Testé à partir de 2013, le système progresse régulièrement, autorisant une interception exoatmosphérique en juillet 2019 – l’Arrow‑3 étant officiellement opérationnel depuis juillet 2017. Le premier engagement au combat de l’Arrow intervient le 31 octobre 2023, lorsqu’un Arrow‑2 intercepte un missile tiré par les houthistes. L’interception est alors présentée comme menée à plus de 100 km d’altitude – au-delà donc de l’enveloppe de performances officielle du missile. Un Arrow‑3 est quant à lui tiré le 9 novembre 2023, là aussi pour intercepter un missile en provenance du Yémen, avec une interception réalisée au-dessus de la mer Rouge. Reste aussi à voir quel sera le rythme des attaques du proxy de l’Iran et ses conséquences sur les stocks de missiles. Le système est par ailleurs au cœur de l’initiative Sky Shield allemande, Berlin étant le premier État à officiellement commander le système israélien fin septembre 2023.

Le Dôme de fer

Si l’Arrow est un programme historique, deux autres programmes structurants sont directement issus de la guerre de 2006 contre le Hezbollah. Le Dôme de fer a connu son premier test début juillet 2008, avant d’être déclaré opérationnel le 27 mars 2011. Il a été conçu par IAI pour intercepter des roquettes, obus et missiles d’une portée pouvant aller jusqu’à 70 km – en sachant cependant que la principale menace était les Qassam palestiniennes, d’une portée de seulement quelques kilomètres. Les Israéliens ont fait face, là, à la simplicité du système de roquettes adverses, très rustiques, mais dont le temps de vol est généralement inférieur à 15 secondes et dont la trajectoire peut être très aléatoire. Or, la détection, l’identification et la détermination de l’angle d’attaque par le système nécessitent le même délai, les intercepteurs Tamir étant lancés durant ce laps de temps avant d’être affectés à leur cible par liaison de données.

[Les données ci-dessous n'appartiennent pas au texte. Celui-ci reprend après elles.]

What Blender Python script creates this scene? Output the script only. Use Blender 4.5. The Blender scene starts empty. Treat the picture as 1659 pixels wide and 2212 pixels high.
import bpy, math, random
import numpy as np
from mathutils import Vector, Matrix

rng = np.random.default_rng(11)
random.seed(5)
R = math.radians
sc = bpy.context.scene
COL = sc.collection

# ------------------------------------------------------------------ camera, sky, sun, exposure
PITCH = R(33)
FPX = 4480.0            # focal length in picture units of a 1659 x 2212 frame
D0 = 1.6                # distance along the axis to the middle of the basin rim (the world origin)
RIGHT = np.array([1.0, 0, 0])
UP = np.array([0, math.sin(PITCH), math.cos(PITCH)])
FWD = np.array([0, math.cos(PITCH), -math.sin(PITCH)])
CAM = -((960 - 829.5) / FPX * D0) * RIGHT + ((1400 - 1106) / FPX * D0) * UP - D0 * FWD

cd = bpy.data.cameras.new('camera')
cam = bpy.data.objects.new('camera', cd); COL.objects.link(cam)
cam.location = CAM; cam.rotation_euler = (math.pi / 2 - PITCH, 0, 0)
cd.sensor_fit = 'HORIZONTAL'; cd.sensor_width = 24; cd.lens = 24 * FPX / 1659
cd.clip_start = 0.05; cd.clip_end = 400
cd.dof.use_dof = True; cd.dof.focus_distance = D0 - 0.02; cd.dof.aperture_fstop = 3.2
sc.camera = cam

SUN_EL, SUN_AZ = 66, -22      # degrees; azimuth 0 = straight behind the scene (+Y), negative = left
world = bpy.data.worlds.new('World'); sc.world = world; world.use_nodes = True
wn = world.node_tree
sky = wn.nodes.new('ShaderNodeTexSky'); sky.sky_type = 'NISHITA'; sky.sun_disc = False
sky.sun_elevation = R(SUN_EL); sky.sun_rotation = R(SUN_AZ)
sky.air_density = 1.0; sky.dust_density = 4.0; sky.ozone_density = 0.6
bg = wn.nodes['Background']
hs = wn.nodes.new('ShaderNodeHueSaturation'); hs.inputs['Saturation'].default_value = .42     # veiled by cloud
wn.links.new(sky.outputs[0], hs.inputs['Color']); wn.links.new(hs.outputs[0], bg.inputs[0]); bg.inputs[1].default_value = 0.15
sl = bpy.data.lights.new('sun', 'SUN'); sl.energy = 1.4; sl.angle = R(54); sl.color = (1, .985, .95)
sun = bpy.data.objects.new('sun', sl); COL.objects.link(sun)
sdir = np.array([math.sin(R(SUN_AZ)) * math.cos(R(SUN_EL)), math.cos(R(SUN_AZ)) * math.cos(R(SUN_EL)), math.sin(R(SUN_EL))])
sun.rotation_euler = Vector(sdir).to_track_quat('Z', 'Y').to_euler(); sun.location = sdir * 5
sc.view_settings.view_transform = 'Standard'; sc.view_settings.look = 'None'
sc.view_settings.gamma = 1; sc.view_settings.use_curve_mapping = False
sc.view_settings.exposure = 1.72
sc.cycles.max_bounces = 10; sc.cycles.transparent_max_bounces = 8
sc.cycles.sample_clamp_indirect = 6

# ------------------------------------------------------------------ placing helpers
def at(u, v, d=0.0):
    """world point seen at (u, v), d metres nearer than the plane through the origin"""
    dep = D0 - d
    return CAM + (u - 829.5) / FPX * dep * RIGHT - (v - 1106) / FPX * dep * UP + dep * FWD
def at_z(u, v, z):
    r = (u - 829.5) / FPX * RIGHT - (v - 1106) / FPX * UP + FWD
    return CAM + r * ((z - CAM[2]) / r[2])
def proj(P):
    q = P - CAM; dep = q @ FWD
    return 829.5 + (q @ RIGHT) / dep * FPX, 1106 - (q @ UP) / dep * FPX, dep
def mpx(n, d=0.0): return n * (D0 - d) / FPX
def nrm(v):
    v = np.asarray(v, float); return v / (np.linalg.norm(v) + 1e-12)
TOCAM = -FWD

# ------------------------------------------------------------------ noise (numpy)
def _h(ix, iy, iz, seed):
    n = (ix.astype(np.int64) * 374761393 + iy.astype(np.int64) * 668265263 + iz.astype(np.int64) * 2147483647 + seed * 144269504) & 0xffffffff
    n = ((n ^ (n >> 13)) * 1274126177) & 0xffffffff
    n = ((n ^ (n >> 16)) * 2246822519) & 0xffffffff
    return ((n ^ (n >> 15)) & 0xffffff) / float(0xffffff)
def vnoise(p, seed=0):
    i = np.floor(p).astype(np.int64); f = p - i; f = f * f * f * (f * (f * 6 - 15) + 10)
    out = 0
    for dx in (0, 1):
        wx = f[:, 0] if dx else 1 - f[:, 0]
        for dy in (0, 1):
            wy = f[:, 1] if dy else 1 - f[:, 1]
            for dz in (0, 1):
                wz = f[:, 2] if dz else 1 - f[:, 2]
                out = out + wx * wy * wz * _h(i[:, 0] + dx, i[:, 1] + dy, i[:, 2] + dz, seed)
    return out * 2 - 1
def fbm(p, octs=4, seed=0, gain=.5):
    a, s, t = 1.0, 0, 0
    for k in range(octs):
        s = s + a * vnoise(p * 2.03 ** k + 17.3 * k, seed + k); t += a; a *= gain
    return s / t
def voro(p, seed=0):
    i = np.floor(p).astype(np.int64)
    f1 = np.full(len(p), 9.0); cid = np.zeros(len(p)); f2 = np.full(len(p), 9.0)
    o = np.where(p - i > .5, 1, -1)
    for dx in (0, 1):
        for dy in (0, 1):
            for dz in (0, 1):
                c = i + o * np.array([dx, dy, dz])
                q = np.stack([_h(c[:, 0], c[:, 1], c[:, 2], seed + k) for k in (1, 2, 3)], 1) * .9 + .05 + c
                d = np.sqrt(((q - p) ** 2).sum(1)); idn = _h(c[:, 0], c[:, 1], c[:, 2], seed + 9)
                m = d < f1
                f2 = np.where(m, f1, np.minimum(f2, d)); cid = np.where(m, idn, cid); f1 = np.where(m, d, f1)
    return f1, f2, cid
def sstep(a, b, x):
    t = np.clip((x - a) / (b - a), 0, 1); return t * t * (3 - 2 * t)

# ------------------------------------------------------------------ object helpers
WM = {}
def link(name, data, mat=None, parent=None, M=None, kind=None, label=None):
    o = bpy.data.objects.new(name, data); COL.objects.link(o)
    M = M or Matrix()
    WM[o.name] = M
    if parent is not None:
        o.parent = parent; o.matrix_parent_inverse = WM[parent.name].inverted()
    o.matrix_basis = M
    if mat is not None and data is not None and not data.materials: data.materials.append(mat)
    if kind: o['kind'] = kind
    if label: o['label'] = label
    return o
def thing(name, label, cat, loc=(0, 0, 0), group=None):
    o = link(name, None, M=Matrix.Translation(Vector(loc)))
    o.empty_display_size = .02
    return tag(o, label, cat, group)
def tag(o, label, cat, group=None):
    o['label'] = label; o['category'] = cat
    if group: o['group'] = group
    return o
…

Le radar de batterie Elta EL/M‑2084 Mini MMR est la version à la plus courte portée de la famille EL/M‑2084. Système AESA 3D en bande S couplé à des systèmes IFF et à un mât optronique, il est réputé capable de suivre 1 100 pistes et est relié au système de commandement. Ce dernier fonctionne en calculant la trajectoire des roquettes détectées, déterminant les points d’impact. Si ceux-ci sont situés dans des zones habitées, le système enclenche automatiquement la séquence de lancement. Les missiles Tamir sont groupés par 20 dans chaque unité de lancement, une batterie en comportant généralement trois. Le missile lui-­même est conçu et construit par Rafael. D’une longueur de 3 m pour un diamètre de 16 cm et une masse au lancement de 90 kg, il est extrêmement manœuvrant et doté d’un guidage électro-­optique pour l’attaque terminale. Sa portée est de l’ordre de 40 km. Le missile est doté d’une fusée de proximité, éliminant le besoin d’une frappe directe sur l’engin assaillant.